It seems that every so often the zeitgeist impels us to debate the
question of whether we'd all be better off if nonprofit organizations
were run more like for-profit organizations.
My first response to this question tends to be wake me up when this conversation is over.
If pressed, I have to concede that I think nonprofit organizations are
inherently different from businesses. Specific business practices
may be beneficial for specific nonprofit organizations; such practices
should be and sometimes have been implemented successfully.
Nevertheless, there's nothing magical, for example, in bringing in a
CEO from a Fortune 500 company who holds an MBA from an elite
university and who knows all the latest business management fads.
However, there's one way that I think nonprofits should be more like
for-profits, and that is in their information technology budgets.
I have a fantasy scenario for achieving this.
We'll
match a small or medium-sized nonprofit with several businesses that
have comparable staff sizes and annual operating budgets.

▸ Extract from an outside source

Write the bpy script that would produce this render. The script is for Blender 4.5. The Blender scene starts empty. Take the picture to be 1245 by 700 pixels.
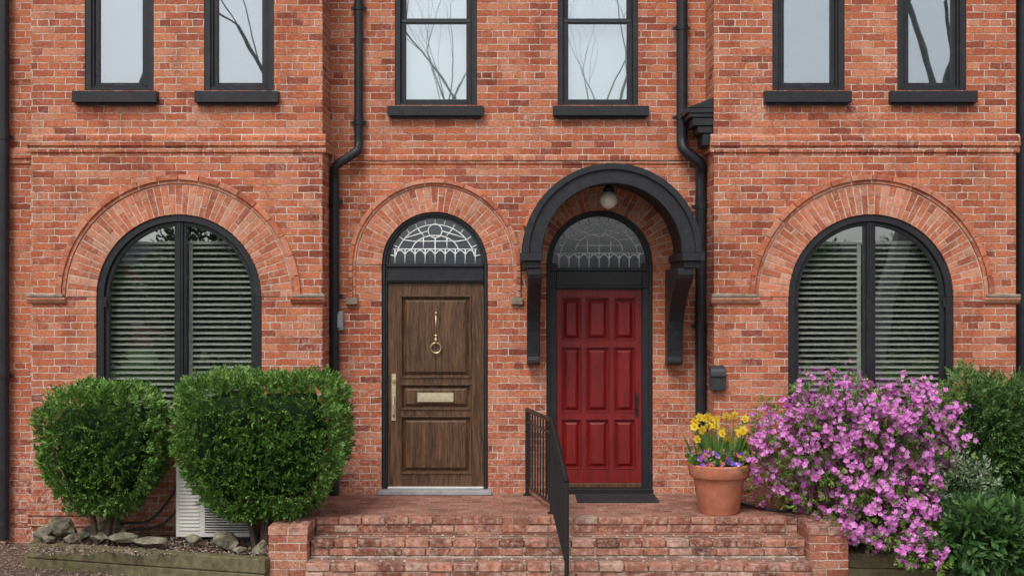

Then
we'll bring the CEOs, COOs, and CIOs over for a grand tour of the
nonprofit organization's technology infrastructure, not neglecting to
display ample evidence of how much is being done with very little.
Then
we'll stand by while the business executives weep over the inadequacy
of the nonprofit's technology and pull out their personal checkbooks,
begging to be allowed to help the nonprofit acquire an infrastructure
that is comparable to the ones that the businesses take for
granted.
Naturally, the nonprofit organization's IT and development staff will be very gracious about accepting their donations.